___ Stored data

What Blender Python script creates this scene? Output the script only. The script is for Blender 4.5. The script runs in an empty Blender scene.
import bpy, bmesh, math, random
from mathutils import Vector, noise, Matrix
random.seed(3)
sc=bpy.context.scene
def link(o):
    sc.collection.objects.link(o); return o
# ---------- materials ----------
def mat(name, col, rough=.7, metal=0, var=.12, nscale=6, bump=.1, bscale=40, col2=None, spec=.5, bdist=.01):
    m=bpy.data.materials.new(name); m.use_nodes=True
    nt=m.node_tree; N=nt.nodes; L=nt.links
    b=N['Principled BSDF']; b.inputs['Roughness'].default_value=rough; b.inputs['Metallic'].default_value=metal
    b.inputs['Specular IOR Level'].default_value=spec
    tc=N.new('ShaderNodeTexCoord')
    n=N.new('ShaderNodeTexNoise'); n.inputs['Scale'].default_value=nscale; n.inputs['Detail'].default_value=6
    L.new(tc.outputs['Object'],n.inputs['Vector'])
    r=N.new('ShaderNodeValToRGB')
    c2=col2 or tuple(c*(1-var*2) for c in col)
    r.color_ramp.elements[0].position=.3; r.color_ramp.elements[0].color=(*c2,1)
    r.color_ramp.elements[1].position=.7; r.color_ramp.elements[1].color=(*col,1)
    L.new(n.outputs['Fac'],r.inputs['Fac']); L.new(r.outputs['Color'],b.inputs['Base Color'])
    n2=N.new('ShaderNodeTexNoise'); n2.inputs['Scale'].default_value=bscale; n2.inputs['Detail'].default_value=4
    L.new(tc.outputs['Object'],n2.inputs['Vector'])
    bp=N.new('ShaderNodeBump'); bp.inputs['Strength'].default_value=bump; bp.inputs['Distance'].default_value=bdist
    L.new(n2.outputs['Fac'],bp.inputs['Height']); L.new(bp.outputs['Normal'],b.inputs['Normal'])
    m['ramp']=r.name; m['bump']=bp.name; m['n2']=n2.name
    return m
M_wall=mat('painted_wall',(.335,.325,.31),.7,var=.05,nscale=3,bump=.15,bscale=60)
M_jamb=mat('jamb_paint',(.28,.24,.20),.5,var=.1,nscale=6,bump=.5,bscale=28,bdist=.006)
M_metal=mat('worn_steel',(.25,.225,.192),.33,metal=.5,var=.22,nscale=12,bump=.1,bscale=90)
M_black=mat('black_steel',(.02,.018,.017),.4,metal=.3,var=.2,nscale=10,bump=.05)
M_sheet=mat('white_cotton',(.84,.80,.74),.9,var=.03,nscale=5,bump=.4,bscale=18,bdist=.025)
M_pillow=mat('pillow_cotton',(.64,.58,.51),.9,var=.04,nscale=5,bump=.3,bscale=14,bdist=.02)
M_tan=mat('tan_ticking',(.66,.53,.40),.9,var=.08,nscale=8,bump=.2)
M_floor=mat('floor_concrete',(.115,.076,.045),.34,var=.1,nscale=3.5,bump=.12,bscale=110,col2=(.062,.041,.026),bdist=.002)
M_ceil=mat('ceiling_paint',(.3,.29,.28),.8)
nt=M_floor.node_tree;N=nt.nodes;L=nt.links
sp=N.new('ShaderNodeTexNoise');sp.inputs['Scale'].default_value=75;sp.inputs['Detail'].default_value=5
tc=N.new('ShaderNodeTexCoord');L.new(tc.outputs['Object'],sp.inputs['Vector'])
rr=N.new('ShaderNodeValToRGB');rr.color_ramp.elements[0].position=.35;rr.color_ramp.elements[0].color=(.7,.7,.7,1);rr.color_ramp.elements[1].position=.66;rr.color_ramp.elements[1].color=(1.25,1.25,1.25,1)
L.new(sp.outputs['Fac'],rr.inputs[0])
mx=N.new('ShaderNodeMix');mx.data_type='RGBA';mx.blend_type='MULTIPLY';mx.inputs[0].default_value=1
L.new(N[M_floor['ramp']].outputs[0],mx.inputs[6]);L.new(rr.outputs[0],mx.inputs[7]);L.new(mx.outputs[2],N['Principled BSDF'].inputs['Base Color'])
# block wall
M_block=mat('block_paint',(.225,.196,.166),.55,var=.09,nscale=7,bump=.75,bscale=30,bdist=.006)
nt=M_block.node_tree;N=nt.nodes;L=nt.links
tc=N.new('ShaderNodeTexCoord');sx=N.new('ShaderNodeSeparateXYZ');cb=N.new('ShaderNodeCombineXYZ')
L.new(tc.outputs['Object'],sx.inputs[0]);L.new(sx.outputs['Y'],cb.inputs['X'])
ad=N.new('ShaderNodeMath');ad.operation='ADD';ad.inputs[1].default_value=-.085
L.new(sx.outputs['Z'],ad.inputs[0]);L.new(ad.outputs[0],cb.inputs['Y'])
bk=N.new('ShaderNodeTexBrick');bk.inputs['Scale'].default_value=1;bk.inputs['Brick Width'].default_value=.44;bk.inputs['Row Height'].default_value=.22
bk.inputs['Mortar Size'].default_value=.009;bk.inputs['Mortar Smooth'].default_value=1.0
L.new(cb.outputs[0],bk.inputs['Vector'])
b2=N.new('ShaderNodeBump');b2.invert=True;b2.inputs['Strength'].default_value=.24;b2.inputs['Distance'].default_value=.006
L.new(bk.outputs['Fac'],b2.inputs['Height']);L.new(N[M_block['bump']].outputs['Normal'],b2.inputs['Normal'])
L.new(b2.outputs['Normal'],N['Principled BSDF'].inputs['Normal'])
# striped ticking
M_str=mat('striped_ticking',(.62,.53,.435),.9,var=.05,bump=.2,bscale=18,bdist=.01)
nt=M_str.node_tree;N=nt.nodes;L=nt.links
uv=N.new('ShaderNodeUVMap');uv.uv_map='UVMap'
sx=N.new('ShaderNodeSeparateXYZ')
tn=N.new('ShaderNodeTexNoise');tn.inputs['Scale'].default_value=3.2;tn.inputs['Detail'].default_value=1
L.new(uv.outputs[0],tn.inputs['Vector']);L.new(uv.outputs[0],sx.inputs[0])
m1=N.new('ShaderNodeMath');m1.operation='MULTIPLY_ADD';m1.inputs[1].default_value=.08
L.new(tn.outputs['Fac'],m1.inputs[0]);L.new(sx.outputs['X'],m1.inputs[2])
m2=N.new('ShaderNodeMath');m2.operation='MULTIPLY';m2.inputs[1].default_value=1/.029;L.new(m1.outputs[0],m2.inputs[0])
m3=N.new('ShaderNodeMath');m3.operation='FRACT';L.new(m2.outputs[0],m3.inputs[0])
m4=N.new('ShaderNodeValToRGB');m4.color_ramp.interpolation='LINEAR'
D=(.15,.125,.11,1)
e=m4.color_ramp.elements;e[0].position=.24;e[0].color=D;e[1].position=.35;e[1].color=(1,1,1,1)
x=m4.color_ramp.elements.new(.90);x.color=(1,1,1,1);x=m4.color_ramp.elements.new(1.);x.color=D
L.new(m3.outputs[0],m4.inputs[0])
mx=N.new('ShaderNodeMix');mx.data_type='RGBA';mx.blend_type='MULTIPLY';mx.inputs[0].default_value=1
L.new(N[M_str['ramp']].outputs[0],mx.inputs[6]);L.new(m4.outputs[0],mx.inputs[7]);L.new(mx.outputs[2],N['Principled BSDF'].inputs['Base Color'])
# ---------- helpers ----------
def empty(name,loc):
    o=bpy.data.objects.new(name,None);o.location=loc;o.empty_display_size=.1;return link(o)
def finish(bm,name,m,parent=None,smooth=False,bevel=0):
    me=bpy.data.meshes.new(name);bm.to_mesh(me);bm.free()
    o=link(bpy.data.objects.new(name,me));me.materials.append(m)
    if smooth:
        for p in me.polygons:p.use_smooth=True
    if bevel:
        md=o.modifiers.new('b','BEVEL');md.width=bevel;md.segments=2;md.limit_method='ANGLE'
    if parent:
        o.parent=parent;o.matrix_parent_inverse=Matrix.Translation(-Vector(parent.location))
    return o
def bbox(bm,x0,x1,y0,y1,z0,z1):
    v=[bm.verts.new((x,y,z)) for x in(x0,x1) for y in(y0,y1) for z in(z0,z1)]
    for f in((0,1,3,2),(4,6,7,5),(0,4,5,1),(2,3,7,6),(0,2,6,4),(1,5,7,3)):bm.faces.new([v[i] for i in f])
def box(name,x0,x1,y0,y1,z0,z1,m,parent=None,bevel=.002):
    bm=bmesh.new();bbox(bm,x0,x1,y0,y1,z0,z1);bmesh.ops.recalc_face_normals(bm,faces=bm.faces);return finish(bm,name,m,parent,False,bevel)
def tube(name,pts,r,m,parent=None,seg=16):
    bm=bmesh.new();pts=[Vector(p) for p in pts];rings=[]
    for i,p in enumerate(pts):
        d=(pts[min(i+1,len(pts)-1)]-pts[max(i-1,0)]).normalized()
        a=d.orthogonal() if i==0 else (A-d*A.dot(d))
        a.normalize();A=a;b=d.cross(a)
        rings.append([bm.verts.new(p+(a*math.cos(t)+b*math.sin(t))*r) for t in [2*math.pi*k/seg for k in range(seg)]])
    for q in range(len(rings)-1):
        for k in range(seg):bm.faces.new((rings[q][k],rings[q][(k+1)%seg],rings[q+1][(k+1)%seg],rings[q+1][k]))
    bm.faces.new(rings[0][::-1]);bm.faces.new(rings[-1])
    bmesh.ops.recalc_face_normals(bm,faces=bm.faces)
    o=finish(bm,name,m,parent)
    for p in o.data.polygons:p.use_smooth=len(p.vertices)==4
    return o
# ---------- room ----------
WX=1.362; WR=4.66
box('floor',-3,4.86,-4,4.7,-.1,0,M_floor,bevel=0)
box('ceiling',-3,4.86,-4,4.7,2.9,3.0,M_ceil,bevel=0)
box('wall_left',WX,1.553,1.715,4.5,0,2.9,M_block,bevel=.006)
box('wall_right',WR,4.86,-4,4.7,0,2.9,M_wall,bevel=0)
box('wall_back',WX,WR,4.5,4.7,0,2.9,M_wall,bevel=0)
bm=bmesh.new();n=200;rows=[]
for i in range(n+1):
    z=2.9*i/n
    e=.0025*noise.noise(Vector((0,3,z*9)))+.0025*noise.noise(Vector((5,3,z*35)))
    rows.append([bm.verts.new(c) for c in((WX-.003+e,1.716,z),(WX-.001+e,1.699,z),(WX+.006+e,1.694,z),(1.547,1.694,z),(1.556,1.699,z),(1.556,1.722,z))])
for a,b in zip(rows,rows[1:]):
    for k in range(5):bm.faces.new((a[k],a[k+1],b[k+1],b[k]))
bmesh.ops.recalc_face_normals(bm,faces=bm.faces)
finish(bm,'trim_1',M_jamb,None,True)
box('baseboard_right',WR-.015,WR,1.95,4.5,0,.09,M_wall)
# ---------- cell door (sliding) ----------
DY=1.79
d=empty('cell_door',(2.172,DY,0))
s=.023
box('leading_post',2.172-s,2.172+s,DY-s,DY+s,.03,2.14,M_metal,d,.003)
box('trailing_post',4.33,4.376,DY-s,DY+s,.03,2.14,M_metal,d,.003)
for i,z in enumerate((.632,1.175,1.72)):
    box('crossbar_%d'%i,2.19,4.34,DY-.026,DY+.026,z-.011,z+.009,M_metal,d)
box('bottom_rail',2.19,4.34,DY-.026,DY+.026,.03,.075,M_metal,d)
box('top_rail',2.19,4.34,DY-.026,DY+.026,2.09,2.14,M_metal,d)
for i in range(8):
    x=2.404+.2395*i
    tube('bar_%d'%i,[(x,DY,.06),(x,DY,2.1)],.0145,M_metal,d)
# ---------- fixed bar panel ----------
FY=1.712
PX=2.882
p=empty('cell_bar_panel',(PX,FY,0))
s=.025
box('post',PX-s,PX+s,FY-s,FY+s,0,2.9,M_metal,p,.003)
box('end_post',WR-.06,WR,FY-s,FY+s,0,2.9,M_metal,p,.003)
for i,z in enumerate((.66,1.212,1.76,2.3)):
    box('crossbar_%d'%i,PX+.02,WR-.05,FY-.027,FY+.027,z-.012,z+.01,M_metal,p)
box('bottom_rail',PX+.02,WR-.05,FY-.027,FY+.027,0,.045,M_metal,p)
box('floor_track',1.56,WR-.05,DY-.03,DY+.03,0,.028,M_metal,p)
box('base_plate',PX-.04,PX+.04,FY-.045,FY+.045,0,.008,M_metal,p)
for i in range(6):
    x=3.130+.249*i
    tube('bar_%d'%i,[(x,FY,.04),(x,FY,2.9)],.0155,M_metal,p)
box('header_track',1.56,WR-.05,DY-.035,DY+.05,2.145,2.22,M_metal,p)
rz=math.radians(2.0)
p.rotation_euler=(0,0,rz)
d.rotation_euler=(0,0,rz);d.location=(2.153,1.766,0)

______

**Required work**
Scan the material line by line and report each one that contains "scene".

**Answer for this exercise**
What Blender Python script creates this scene? Output the script only. The script is for Blender 4.5. The script runs in an empty Blender scene.
sc=bpy.context.scene